Of course, the schismtics/heretics all claim that their punishments are unjust persecutions. And in the event that the State does punish members of the (true) Church, precisely for upholding the Church’s Faith (which comes from Christ, by the Holy Spirit), then these are wrongful persecutions, though they redound to the glory of God, particularly when culminating in martyrdom. God has guaranteed to preserve the Church in the unity of truth, but he has made no such guarantee to the State, which is why we must always be prepared to suffer persecutions, as Christians have done throughout history.
My opinion is that the State should serve the Church, by promoting and participating in her life, making for a society in which all human goods are integrally and harmoniously related. By this, I do not mean that the Church should be integrated into the State, nor the State into the Church. The integration–a better word might be interpenetration–that I have in mind occurs in human culture and society. The reason for insisting upon a *hierarchical* interpenetration is that the Church militant is the visible embodiment, one might say the “sacrament,” of the eschatological Kingdom of God, while the kingdoms of this world are passing away. The Church is the locus and bearer, for those in this present world, of the permanent things, even though she too is in transit. But her destination is the heavenly Kingdom, in its plenitude, and she is now collecting and taking up, carrying forward, all that can be taken up. I believe that this includes, in some way, the more noble aspects of earthly life.

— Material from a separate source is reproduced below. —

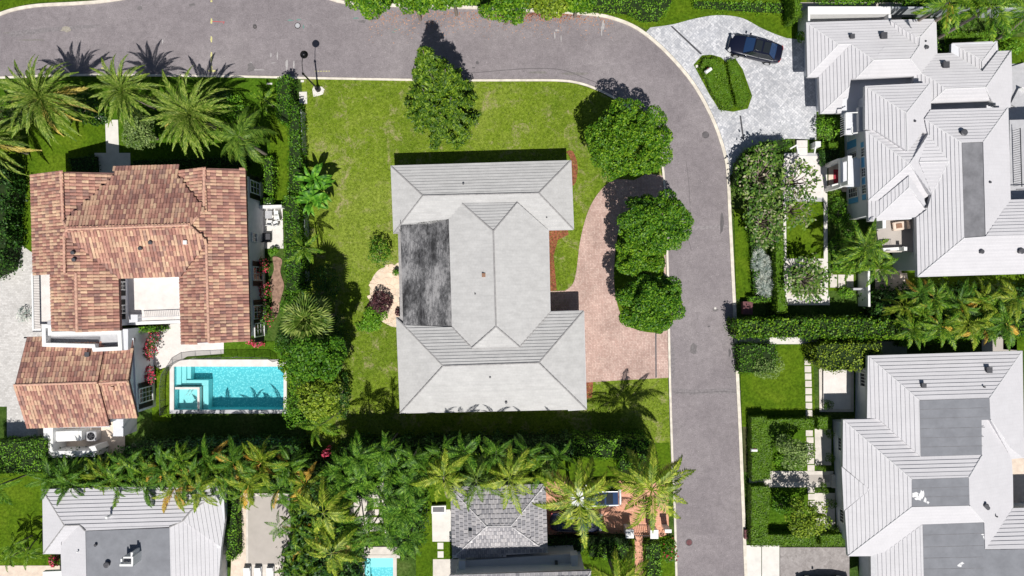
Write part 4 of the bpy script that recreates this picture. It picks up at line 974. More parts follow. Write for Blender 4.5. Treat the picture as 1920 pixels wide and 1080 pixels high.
# ------------------------------------------------------------ two storey house, top right
W1 = root('mansion', 'large two storey white house with many stepped white roofs and blue shutters, top right', 'house')
ze = 2.7; pi = 0.36
def pl(d, x, y, z, p=pi, rot=0): return Plane(d, (x, y, z), p, rot)
A_W = pl('W', 1511.5, 42.6, ze); A_N = pl('N', 1511.5, 42.6, ze)
h1, h2, hp, hr = (1572.2, 83.3), (1595.4, 83), (1638, 112.6), (1706.5, 110.5)
zh2 = A_N.z(*h2)
A_S1 = pl('S', *h1, A_N.z(*h1)); A_W2 = pl('W', *h2, zh2); A_S2 = pl('S', *hp, A_W2.z(*hp)); A_E = pl('E', *hr, A_S2.z(*hr))
A_N2 = pl('N', *hr, A_S2.z(*hr)); dz = A_E.z(1754, 36)
D_N = pl('N', 1754, 36, dz); D_W = pl('W', 1725.5, 69, D_N.z(1725.5, 69))
fA = [(A_W, [(1511.5, 42.6), h1, (1513.9, 144.5)]), (A_N, [(1511.5, 42.6), (1666.7, 38), (1669.8, 46.3), (1680.6, 57.8), hp, h2, h1]),
 (A_S1, [h1, h2, (1535.2, 144), (1513.9, 144.5)]), (A_W2, [h2, hp, (1604, 147.8), (1595.4, 148), (1593, 162), (1540, 212), (1538, 213), (1535.2, 144)]),
 (pl('S', 1540, 212, A_W2.z(1540, 212)), [(1593, 162), (1590, 182), (1580, 184), (1577, 212), (1540, 212)]),
 (A_S2, [(1604, 147.8), hp, hr, (1726.9, 138), (1713, 142.6)]), (A_E, [(1754, 36), (1756, 101), (1726.9, 138), hr, (1724, 84.5), (1725.5, 69)]),
 (A_N2, [hp, (1680.6, 57.8), (1715.7, 82.4), (1724, 84.5), hr]), (D_N, [(1669.8, 38.3), (1754, 36), (1725.5, 69), (1718.5, 68.9)]),
 (D_W, [(1669.8, 38.3), (1718.5, 68.9), (1725.5, 69), (1724, 84.5), (1715.7, 82.4), (1680.6, 57.8), (1669.8, 46.3)])]
ze = 3.0
C_N = pl('N', 1895, 95.7, ze); C_S = pl('S', 1848, 164, C_N.z(1848, 164)); C_E = pl('E', 1848, 164, C_N.z(1848, 164)); C_W = pl('W', 1773, 166.7, C_N.z(1773, 166.7))
K_N = pl('N', 1869, 78, ze - 0.3); K_E = pl('E', 1841, 115, K_N.z(1841, 115)); K_W = pl('W', 1836, 110, K_N.z(1836, 110))
fC = [(C_N, [(1756, 101), (1783.7, 100), (1841.5, 134), (1870.5, 96.7), (1895, 95.7), (1848, 164), (1773, 166.7), (1747, 148), (1726.9, 138)]),
 (C_W, [(1713, 142.6), (1726.9, 138), (1747, 148), (1773, 166.7), (1744, 193), (1744, 156), (1713, 157.3)]),
 (C_S, [(1773, 166.7), (1848, 164), (1858, 188.3), (1744, 193)]), (C_E, [(1895, 95.7), (1897, 170), (1893, 202), (1870.8, 201.7), (1858, 188.3), (1848, 164)]),
 (K_N, [(1784.4, 81.5), (1869, 78), (1841, 115), (1836, 110)]), (K_W, [(1784.4, 81.5), (1836, 110), (1841, 115), (1841.5, 134), (1783.7, 100)]), (K_E, [(1869, 78), (1870.5, 96.7), (1841.5, 134), (1841, 115)])]
ze = 5.0
d1, d2 = (1843.3, 265.8), (1803, 267.5)
E_N = pl('N', 1889, 202, ze + 0.2); E_W = pl('W', *d2, E_N.z(*d2)); E_E = pl('E', *d1, E_N.z(*d1))
zS = E_W.z(1808, 446)
E_S = pl('S', 1808, 447, E_W.z(1808, 446)); E_N2 = pl('N', 1893.5, 375, E_E.z(1893.5, 375))
m1 = (1699, 212)
B_W = pl('W', 1621.7, 161.7, ze); B_N = pl('N', *m1, B_W.z(*m1)); B_E = pl('E', *m1, B_W.z(*m1))
B2_W = pl('W', 1622.5, 246, ze); t2 = (1705, 307)
B2_N = pl('N', *t2, B2_W.z(*t2)); B2_S = pl('S', *t2, B2_W.z(*t2)); B2_E = pl('E', *t2, B2_W.z(*t2), 0.2)
B3_W = pl('W', 1628, 415, ze - 0.15); t3 = (1704, 351); B3_S = pl('S', *t3, B3_W.z(*t3)); B3_E = pl('E', *t3, B3_W.z(*t3), 0.25)
gz_ = E_W.z(1778, 303) + 0.02; G_N = pl('N', 1778, 303, gz_, 0.2); G_S = pl('S', 1778, 303, gz_, 0.155)
fB = [(B_N, [(1621.7, 161.7), (1743, 156), m1]), (B_W, [(1621.7, 161.7), m1, (1701, 283), (1641.7, 245), (1621.7, 242.5)]),
 (B_E, [(1743, 156), (1744, 193), (1744, 206.7), (1732.5, 223.3), (1740, 252), (1728, 247.5), (1701, 283), m1]),
 (B2_N, [(1622.5, 246), (1641.7, 245), (1701, 283), (1728, 247.5), (1740, 252), t2]), (B2_W, [(1622.5, 246), t2, (1628, 376)]),
 (B2_S, [(1628, 376), t2, (1746, 365), (1732, 372), (1704, 330), (1647, 377)]), (B2_E, [(1740, 252), (1723, 304), (1746, 365), t2]),
 (B3_W, [(1628, 376), (1647, 377), (1704, 330), t3, (1636, 415), (1628, 415)]), (B3_E, [(1704, 330), (1732, 372), (1738, 393), t3]), (B3_S, [t3, (1738, 393), (1718, 407), (1636, 415)]),
 (G_N, [(1740, 252), (1778, 303), (1723, 304)]), (G_S, [(1723, 304), (1778, 303), (1746.7, 364)]),
 (E_N, [(1743.8, 206.7), (1889, 202), d1, d2, (1733, 223)]), (E_W, [(1733, 223), d2, (1808, 446), (1720, 519), (1718, 408), (1738, 393), (1746.7, 364), (1778, 303), (1740, 252)]),
 (E_E, [(1889, 202), (1893.5, 375), (1848, 443), d1]), (E_N2, [(1893.5, 375), (1990, 372), (1990, 441), (1848, 443)]),
 (E_S, [(1808, 446), (1848, 443), (1990, 438), (1990, 511), (1720, 519)]),
 (pl('W', 1609.5, 201, 4.0, 0.2), [(1609.5, 201), (1621.5, 200), (1621.5, 246), (1610, 247)])]
build_roof(W1, fA, M['roofw'], 0.30, 0.07, capmat=M['capw'], capr=0.05, rname='garage_roof')
build_roof(W1, fC, M['roofw'], 0.30, 0.07, capmat=M['capw'], capr=0.05, rname='rear_roof')
build_roof(W1, fB, M['roofw'], 0.30, 0.07, capmat=M['capw'], capr=0.05, rname='main_roof')
slab('flat_roof', [(1804, 268), (1842.6, 266.5), (1847.3, 443.5), (1808.3, 445.5)], E_N.z(*d1) - 0.5, E_N.z(*d1) - 0.02, M['membrane_d'], W1, zp=E_N.z(*d1))
body(W1, [(1512, 43), (1754, 36), (1756, 101), (1727, 138), (1713, 143), (1595, 148), (1592, 180), (1577, 212), (1538, 213), (1535, 144), (1514, 144)], 2.62, 0.85, M['plaster'])
body(W1, [(1784, 101), (1784.4, 82), (1869, 78.5), (1870, 97), (1894, 96), (1896, 170), (1891, 201), (1860, 200), (1857, 188), (1745, 192.6), (1745, 156), (1714, 157), (1714, 143), (1730, 138), (1757, 102)], 2.85, 0.4, M['plaster'])
body(W1, [(1622, 162), (1743, 157), (1746, 206), (1888, 203), (1893, 374), (1990, 373), (1990, 510), (1720, 518), (1718, 409), (1706, 411), (1628, 414), (1622, 245)], ze - 0.35, 0.55, M['plaster'])
# roof terrace floors in the gaps
slab('roof_terrace', [(1577, 150), (1722, 145), (1722, 170), (1630, 200), (1600, 246), (1577, 216)], 2.2, 2.35, M['plaster'], W1, zp=2.3)
slab('roof_terrace', [(1742, 190), (1860, 185), (1860, 212), (1742, 214)], 2.2, 2.4, M['plaster'], W1, zp=2.4)
slab('roof_terrace', [(1640, 405), (1712, 403), (1712, 472), (1650, 474)], 3.0, 3.2, M['beige'], W1, zp=3.2)
slab('roof_terrace', [(1893, 225), (1990, 222), (1990, 380), (1893, 380)], 3.4, 3.6, M['lgrey'], W1, zp=3.6)
slab('terrace_parapet', [(1643, 466), (1690, 463), (1702, 462), (1702, 468), (1644, 471)], 3.0, 3.6, M['white'], W1, zp=3.6)
rl = slab('railing', [(1662, 459), (1684, 458.3), (1684, 459.3), (1662, 460)], 4.15, 4.2, M['dgrey'], W1, zp=4.2)
for i in range(8):
    p = P(1663 + i * 2.9, 459.4 - i * 0.1, 4.2); b_ = bmesh.new(); box(b_, (p.x, p.y, 3.7), (0.025, 0.025, 0.9)); bm_obj('baluster', b_, M['dgrey'], rl)
slab('terrace_post', [(1655, 412), (1661, 412), (1661, 428), (1655, 428)], 3.1, 4.6, M['white'], W1, zp=4.6); slab('terrace_post', [(1695, 463), (1701, 463), (1701, 470), (1695, 470)], 3.2, 4.3, M['white'], W1, zp=4.3)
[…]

To return to the matter of schism and Church–State relations: We live in a post-Protestant Reformation society, which involves not only the separation of Protestants from the Catholic Church, but the proliferation of Protestant ecclesial communities. This makes it much more difficult for the State to serve the Church, since there is no longer a single claimant, generally recognized by citizens of the State, to be the Church. Nevertheless, State reformation/revolution along secular lines is not necessarily the best response to widespread schism and heresy. Religious toleration can coexist with establishment of religion. Even those Christians whose particular ecclesial community/form of religion does not enjoy the direct benefits of establishment, could conclude, as a prudential matter relative to circumstances, so long as they are at least tolerated by State, that the greater good of society and the (true) Church requires that some form of Christian religion/ecclesial community be established. In the mid-19th century, J. H. Newman argued along such lines, against some of his fellow Catholics who supported the movement for the disestablishment of the Church of England. He did not, of course, believe that the C of E was a genuine Church, but he did believe that its establishment, at that time (though not originally), augured better things for society as a whole, including Catholics, than would disestablishment.